> Recorded data
↓↓↓

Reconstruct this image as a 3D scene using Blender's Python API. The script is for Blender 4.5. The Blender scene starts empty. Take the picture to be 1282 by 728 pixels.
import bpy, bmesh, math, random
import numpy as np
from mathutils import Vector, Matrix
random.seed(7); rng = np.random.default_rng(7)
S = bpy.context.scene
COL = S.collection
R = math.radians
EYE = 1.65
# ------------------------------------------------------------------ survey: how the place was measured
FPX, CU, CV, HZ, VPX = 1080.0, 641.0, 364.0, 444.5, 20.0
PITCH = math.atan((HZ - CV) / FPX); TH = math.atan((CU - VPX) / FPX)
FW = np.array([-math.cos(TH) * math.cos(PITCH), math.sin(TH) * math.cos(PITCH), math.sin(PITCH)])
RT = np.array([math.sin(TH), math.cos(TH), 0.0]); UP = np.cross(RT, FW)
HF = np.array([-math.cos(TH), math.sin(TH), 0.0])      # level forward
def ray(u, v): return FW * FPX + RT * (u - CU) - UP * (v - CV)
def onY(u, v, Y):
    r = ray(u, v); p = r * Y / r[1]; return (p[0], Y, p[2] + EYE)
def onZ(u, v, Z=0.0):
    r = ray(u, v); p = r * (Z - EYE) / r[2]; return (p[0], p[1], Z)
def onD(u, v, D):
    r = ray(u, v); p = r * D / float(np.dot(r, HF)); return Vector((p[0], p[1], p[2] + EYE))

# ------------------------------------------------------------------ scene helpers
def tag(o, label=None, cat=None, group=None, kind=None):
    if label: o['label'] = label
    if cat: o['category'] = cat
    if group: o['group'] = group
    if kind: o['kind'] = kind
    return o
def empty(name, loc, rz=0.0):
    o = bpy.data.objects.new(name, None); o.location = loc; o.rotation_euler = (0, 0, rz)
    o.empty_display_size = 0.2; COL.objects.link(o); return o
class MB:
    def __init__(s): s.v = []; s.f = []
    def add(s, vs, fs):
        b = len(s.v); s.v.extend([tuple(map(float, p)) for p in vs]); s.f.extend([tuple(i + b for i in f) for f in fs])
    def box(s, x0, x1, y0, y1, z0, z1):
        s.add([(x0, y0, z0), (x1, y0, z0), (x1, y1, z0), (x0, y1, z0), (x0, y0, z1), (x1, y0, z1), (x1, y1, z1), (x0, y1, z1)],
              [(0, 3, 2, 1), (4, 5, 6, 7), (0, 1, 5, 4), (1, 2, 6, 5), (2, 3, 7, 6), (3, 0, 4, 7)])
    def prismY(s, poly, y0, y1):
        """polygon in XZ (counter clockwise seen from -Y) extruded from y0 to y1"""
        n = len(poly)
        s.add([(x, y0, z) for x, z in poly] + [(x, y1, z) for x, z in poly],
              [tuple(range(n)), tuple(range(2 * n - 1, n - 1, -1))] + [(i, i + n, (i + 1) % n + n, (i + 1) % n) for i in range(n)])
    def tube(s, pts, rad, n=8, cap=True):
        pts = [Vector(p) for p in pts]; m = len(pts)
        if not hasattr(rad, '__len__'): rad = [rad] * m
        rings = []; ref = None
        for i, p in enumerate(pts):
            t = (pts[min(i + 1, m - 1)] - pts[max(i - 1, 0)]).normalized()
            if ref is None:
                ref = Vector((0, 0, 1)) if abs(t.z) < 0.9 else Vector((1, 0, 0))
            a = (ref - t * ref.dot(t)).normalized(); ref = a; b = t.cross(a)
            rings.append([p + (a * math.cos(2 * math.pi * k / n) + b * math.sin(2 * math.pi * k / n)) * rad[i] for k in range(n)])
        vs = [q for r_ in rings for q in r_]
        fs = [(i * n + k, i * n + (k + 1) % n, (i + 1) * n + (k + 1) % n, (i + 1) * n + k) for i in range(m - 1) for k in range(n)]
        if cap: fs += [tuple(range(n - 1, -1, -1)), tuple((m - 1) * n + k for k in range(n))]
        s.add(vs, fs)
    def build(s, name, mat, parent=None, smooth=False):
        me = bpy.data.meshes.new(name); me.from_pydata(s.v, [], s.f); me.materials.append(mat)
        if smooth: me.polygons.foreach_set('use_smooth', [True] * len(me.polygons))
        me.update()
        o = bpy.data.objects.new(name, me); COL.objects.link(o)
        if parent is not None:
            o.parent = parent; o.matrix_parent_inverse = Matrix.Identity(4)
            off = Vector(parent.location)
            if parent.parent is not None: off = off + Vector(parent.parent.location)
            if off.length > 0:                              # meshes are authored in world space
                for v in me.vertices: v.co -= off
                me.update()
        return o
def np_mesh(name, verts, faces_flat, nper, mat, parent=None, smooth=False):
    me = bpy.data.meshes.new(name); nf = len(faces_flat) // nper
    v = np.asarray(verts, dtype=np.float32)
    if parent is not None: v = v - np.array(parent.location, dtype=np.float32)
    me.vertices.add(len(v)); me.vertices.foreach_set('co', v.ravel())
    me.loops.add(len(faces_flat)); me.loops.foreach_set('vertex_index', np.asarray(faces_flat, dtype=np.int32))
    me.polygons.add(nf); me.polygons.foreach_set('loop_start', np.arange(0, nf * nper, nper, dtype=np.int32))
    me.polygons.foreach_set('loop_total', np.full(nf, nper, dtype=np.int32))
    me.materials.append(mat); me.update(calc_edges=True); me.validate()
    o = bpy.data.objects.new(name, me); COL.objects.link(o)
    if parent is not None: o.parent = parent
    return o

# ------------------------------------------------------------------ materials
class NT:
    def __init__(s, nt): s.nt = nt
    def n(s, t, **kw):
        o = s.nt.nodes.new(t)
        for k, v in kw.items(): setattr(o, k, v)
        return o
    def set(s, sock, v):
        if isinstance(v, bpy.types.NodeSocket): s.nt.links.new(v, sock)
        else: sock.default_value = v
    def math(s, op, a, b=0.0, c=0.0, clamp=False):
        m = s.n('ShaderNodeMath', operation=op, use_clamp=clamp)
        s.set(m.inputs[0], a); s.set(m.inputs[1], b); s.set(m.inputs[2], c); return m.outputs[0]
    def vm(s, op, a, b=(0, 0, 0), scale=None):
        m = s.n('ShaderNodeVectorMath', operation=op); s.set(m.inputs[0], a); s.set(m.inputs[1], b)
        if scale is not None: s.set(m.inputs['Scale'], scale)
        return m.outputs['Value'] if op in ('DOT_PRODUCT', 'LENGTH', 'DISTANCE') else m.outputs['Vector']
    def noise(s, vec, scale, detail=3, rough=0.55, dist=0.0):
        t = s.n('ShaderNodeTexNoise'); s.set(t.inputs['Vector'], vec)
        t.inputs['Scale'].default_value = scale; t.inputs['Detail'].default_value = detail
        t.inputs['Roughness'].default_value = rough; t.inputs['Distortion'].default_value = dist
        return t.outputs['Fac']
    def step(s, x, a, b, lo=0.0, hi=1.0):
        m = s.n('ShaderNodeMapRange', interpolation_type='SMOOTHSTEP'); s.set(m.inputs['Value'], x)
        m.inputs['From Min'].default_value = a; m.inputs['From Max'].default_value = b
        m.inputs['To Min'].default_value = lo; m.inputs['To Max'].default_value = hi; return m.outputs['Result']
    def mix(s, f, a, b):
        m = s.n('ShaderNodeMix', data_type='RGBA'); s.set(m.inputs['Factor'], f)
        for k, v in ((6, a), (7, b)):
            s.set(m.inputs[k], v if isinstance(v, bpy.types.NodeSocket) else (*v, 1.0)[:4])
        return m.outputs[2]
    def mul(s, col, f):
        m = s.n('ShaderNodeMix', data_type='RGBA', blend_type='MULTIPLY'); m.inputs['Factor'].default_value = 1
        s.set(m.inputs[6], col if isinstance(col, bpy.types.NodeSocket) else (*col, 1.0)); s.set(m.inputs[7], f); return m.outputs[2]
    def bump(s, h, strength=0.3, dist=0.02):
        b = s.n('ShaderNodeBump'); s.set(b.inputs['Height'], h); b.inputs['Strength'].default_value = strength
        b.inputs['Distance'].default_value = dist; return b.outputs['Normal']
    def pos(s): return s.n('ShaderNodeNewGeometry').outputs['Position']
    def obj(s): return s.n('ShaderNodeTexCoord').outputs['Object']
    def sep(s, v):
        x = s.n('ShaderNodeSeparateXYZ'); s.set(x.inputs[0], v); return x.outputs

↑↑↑

> Exercise brief
Everything from the first line above through the line that contains "r = ray(u, v); p = r * D" should be duplicated exactly, please, and nothing beyond it.

> Expected answer
Reconstruct this image as a 3D scene using Blender's Python API. The script is for Blender 4.5. The Blender scene starts empty. Take the picture to be 1282 by 728 pixels.
import bpy, bmesh, math, random
import numpy as np
from mathutils import Vector, Matrix
random.seed(7); rng = np.random.default_rng(7)
S = bpy.context.scene
COL = S.collection
R = math.radians
EYE = 1.65
# ------------------------------------------------------------------ survey: how the place was measured
FPX, CU, CV, HZ, VPX = 1080.0, 641.0, 364.0, 444.5, 20.0
PITCH = math.atan((HZ - CV) / FPX); TH = math.atan((CU - VPX) / FPX)
FW = np.array([-math.cos(TH) * math.cos(PITCH), math.sin(TH) * math.cos(PITCH), math.sin(PITCH)])
RT = np.array([math.sin(TH), math.cos(TH), 0.0]); UP = np.cross(RT, FW)
HF = np.array([-math.cos(TH), math.sin(TH), 0.0])      # level forward
def ray(u, v): return FW * FPX + RT * (u - CU) - UP * (v - CV)
def onY(u, v, Y):
    r = ray(u, v); p = r * Y / r[1]; return (p[0], Y, p[2] + EYE)
def onZ(u, v, Z=0.0):
    r = ray(u, v); p = r * (Z - EYE) / r[2]; return (p[0], p[1], Z)
def onD(u, v, D):
    r = ray(u, v); p = r * D / float(np.dot(r, HF)); return Vector((p[0], p[1], p[2] + EYE))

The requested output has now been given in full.